Angela Lee, a professor of media and behavior prediction at the University of Texas at Dallas, credits social media with urging people, and brands, to espouse messages of social good. She sees this is a positive, regardless of the intent behind those messages. “From a normative standpoint,” she says, “this could be a good thing, because it pushes us to become a more ethically aware, if not ethically conscious, society.”
But what good is that awareness if it’s not acted upon? What good is a music video fetishizing the aesthetics of the #resistance, like Justin Timberlake’s “Supplies,” if the only beneficiary of that message is the musician’s brand? What good is an organization like the White House Correspondents’ Association if it’s only going to pay lip service to the idea of speaking truth to power—and then chastise its chosen speaker, comedian Michelle Wolf, when she does just that? What good is a highly publicized year-end bonus if the tax breaks your company claims to have used to pay them out were mostly used to buy back shares of its own stock?
These questions linger as this cursed year comes to a blessed close. If woke signaling were the biggest problem plaguing us today, we’d be pretty lucky. (Too many people profess too loudly to care about the world’s ills too much!) Meanwhile, the world is burning and we’re scrolling through screens, ready to pounce on what we perceive to be a message of misbegotten intent.

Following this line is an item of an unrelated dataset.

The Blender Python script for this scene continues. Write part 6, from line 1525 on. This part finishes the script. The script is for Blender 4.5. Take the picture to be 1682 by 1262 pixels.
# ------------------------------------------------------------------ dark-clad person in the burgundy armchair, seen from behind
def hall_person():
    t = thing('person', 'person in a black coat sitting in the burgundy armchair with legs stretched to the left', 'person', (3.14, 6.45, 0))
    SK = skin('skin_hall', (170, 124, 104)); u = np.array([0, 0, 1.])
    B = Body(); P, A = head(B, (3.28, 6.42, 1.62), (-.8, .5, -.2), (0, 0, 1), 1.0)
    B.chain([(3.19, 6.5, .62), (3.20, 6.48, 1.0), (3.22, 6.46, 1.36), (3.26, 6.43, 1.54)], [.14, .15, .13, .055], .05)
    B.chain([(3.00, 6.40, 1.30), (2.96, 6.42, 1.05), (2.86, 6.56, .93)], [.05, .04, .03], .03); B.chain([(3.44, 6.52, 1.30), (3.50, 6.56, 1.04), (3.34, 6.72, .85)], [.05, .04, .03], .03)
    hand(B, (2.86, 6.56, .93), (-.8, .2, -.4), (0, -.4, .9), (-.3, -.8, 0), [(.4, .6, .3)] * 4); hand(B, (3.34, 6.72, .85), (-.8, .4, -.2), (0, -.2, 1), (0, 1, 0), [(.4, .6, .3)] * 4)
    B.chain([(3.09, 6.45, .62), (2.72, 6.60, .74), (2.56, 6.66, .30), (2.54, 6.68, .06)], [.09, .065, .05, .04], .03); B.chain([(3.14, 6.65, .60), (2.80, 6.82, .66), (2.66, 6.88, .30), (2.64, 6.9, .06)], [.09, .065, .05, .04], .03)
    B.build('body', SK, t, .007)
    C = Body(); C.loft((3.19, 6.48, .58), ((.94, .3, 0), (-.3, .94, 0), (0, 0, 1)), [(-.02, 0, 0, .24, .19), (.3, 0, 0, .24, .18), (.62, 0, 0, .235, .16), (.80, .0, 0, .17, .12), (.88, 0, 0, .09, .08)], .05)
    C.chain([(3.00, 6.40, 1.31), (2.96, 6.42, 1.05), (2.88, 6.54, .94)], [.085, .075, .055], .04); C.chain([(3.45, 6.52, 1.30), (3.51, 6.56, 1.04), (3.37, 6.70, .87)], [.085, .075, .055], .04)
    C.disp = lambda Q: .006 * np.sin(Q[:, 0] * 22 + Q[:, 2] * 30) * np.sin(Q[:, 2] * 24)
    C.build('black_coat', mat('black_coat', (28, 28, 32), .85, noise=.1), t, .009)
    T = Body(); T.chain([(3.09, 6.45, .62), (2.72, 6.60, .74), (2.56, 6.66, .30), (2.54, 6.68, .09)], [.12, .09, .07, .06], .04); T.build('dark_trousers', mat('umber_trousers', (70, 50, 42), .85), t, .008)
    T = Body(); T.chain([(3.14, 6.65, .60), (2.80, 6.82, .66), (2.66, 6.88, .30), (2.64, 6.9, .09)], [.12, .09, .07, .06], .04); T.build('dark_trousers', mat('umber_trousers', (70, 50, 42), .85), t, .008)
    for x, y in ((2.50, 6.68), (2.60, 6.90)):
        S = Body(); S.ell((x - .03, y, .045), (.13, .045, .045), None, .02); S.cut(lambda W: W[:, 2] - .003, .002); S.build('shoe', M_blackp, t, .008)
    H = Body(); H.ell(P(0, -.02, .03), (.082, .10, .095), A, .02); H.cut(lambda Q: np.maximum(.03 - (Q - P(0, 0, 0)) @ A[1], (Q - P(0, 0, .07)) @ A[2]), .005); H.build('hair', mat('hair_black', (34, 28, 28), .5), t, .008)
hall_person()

This compulsion is a manifestation of life under late-stage capitalism, when all our consumption habits feed the beast. Amazon and Twitter and Google and Facebook are probably ruining our lives, but how else are we supposed to shop and communicate and find out who played drums on that Steely Dan track? We live in a world that makes it all too easy to signal our intent to behave ethically, but harder than ever to follow that through in practice. So we sheepishly signal our wokeness online, despite the fact that— or more likely, because—we’re all part of the problem.